Réactions après l’enquête de Recorder
Des centaines de Roumains ont manifesté mercredi soir devant le siège du Conseil supérieur de la magistrature (CSM) à Bucarest, suite à une enquête sur l’état du système judiciaire.
Mihai Pelin, 11.12.2025, 13:22
Suite à l’enquête des journalistes du site d’investigations Recorder, intitulée « La Justice capturée », diffusée tant en ligne, que par la chaîne de Télévision nationale mercredi soir, des manifestations ont eu lieu devant les institutions judiciaires et des réactions politiques de haut niveau se sont enchaînées. Les révélations concernant les mécanismes par lesquels le système judiciaire roumain est capturé par un groupe d’intérêt composé de magistrats et de politiciens ont déterminé des centaines de personnes de sortir dans la rue pour manifester devant le siège du Conseil supérieur de la magistrature de Bucarest.
« Justice, pas mafia », « La corruption n’est pas prescrite », scandaient les manifestants, exigeant la démission de la présidente de la Cour suprême, Lia Savonea, de la direction de la Cour suprême et du ministre de l’Intérieur, Catalin Predoiu, ancien ministre de la Justice.
Une manifestation similaire a eu lieu devant le tribunal de Cluj-Napoca (nord-ouest). Le documentaire résume, dans l’espace de deux heures, une enquête journalistique de plus d’un an et demi, sur un possible pacte entre certains politiciens et magistrats. Selon les auteurs, le pouvoir politique aurait proposé des lois instaurant une organisation pyramidale du système judiciaire, concentrant tout le pouvoir entre les mains d’un petit groupe. En échange, ce groupe de magistrats aurait offert un acte de justice de manière à ne pas gêner plus hommes forts de la classe politique. Des témoignages d’anciens et d’actuels magistrats sont présentés dans l’enquête, évoquant la prolongation des procédures jusqu’à la prescription ou la modification de la composition des commissions de juges, parfois même avant le moment où les peines devaient être prononcées.
Réactions de la part du système
La Cour d’appel de Bucarest a immédiatement réagi, qualifiant de « dénigrantes et sans fondement concret » les déclarations du juge Ionel Laurenţiu Beşu, l’un des magistrats qui s’est exprimé auprès des journalistes de Recorder. Le président Nicusor Dan affirme quant à lui que la classe politique est responsable du relâchement de la lutte anticorruption.
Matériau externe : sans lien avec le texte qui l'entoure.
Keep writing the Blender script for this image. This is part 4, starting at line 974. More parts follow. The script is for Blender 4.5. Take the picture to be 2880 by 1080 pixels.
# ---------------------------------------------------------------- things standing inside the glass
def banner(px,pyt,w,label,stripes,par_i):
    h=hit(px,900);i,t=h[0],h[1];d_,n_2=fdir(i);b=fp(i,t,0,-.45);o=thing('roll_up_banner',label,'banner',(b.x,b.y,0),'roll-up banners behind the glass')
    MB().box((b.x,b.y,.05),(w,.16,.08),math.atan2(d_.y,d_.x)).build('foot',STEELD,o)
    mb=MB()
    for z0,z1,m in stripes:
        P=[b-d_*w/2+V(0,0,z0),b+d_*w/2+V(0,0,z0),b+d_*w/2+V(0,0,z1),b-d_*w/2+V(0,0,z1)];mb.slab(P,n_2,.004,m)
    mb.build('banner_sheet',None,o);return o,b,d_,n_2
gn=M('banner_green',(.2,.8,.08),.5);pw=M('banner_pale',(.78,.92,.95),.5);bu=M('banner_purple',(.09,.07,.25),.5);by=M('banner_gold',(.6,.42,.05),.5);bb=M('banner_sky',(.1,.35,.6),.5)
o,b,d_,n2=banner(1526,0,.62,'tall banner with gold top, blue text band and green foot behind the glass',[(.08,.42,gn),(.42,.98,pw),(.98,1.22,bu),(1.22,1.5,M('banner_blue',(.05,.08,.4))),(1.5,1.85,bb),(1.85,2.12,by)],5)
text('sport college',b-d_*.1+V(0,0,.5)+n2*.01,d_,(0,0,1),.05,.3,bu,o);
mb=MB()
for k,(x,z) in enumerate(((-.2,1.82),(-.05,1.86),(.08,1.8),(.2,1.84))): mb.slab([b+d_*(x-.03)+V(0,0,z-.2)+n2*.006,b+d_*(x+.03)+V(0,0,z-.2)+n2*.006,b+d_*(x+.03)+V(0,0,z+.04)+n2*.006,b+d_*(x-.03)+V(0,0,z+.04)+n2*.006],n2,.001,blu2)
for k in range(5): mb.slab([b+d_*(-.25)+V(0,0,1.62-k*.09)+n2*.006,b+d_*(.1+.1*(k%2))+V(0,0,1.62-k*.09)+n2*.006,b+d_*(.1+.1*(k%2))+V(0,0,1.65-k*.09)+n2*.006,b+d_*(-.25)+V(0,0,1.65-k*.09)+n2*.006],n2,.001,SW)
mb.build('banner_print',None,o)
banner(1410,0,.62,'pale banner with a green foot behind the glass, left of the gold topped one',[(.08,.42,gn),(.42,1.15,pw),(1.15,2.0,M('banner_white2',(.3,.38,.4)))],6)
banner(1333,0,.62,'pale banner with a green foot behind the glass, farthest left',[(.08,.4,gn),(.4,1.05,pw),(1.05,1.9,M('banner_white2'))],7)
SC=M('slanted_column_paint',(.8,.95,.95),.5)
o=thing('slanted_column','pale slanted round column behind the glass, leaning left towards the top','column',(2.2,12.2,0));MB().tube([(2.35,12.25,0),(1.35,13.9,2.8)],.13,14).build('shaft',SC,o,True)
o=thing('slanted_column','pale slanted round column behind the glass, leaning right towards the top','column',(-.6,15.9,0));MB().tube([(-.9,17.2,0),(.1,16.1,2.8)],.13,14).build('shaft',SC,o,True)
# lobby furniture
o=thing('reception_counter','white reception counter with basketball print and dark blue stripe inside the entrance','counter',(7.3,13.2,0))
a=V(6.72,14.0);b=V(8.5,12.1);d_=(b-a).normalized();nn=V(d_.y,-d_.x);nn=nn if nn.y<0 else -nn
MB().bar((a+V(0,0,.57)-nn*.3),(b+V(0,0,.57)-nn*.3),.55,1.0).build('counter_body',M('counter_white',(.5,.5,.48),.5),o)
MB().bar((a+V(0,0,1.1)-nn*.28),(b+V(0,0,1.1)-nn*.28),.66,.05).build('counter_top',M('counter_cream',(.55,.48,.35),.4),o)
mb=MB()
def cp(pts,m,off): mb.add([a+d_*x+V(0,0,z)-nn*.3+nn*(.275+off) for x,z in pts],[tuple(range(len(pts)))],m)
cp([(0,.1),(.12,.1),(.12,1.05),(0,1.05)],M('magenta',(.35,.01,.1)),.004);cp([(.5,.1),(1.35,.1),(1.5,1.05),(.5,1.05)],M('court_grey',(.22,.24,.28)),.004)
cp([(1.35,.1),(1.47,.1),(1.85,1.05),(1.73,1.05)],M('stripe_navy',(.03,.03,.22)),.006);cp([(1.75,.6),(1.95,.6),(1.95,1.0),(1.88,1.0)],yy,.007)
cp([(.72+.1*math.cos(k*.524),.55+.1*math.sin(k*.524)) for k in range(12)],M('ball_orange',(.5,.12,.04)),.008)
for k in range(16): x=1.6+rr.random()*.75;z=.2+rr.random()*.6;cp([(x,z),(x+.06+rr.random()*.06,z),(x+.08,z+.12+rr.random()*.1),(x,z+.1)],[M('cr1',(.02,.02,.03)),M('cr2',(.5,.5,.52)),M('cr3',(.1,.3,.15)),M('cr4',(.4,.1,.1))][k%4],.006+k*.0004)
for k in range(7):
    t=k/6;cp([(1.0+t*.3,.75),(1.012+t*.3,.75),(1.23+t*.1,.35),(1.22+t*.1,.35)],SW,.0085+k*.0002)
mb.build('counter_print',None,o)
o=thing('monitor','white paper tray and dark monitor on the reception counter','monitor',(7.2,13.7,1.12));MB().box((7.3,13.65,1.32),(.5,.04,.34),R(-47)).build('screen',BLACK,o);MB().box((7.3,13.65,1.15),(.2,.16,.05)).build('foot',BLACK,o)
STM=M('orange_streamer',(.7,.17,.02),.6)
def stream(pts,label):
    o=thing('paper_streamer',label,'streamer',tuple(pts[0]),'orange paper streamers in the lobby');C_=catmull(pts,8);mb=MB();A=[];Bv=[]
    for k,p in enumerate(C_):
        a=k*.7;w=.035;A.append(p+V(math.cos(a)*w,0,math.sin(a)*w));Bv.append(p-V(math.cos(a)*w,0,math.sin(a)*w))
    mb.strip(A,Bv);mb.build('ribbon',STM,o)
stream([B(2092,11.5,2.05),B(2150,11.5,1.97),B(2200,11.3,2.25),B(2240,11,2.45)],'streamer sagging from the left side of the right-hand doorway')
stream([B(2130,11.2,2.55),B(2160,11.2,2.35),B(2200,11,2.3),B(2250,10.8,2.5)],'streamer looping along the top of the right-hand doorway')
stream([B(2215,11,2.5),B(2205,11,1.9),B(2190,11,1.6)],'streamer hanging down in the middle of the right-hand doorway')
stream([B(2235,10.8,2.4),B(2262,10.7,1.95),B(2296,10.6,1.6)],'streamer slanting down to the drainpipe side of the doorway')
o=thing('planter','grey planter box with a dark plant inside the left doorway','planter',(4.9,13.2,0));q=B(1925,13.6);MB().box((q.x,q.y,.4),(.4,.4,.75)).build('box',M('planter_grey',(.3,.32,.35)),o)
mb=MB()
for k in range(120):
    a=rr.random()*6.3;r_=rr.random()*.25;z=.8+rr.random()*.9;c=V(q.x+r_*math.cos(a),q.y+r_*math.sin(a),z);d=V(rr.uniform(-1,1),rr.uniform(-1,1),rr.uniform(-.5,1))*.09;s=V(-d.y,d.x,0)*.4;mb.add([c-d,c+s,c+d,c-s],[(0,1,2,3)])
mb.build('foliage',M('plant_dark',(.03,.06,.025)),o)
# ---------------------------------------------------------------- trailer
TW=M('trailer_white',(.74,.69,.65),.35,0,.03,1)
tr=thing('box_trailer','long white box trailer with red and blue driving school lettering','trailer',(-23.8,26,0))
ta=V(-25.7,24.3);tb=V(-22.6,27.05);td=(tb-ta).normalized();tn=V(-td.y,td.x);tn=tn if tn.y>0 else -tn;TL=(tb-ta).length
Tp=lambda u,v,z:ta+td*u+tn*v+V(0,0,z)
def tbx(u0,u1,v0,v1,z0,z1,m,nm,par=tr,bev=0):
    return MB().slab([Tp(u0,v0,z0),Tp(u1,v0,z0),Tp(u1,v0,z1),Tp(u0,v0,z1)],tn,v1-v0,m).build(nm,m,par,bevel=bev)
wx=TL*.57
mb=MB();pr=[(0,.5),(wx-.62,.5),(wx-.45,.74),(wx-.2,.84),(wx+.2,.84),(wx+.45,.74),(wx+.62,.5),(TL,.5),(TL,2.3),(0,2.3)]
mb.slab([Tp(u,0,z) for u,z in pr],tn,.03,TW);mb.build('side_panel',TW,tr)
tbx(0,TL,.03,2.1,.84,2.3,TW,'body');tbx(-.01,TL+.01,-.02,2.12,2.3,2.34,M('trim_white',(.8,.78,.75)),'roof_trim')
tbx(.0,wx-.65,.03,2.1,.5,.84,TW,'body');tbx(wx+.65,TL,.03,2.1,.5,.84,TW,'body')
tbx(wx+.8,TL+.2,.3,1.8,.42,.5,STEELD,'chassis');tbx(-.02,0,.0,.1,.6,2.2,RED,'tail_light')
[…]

Cependant, il constate que « les magistrats eux-mêmes n’assument pas leur responsabilité de réformer le système ». Il assure avoir pris connaissance du rapport sur la situation du système judiciaire et souligne que la solution aux problèmes soulevés réside également au sein de ce système. « Les affaires présentées doivent faire l’objet d’une enquête et les coupables doivent être punis, mais uniquement par la justice et sur la base de preuves », estime encore le chef de l’Etat, qui annonce que la présidence est en train de travailler sur un rapport contenant des données sur les dysfonctionnements du système judiciaire. « J’invite tous les magistrats à me faire part directement des difficultés auxquelles ils sont confrontés », a affirmé le président.
Les représentants des magistrats sont également invités aux pourparlers par le premier ministre Ilie Bolojan, qui se propose d’analyser lui-même les informations rendues publiques par cette investigation. Il se propose également de s’entretenir avec l’actuel ministre de l’Intérieur, Catalin Predoiu, au sujet de son précédent mandat à la tête du ministère de la Justice. Le chef de l’Exécutif a pourtant souligné qu’il ne pouvait pas destituer un ministre pour des activités menées il y a des années, aucune responsabilité directe n’ayant été établie. Si les informations s’avèrent exactes, d’importantes modifications législatives seront nécessaires, a déclaré le Premier ministre Ilie Bolojan.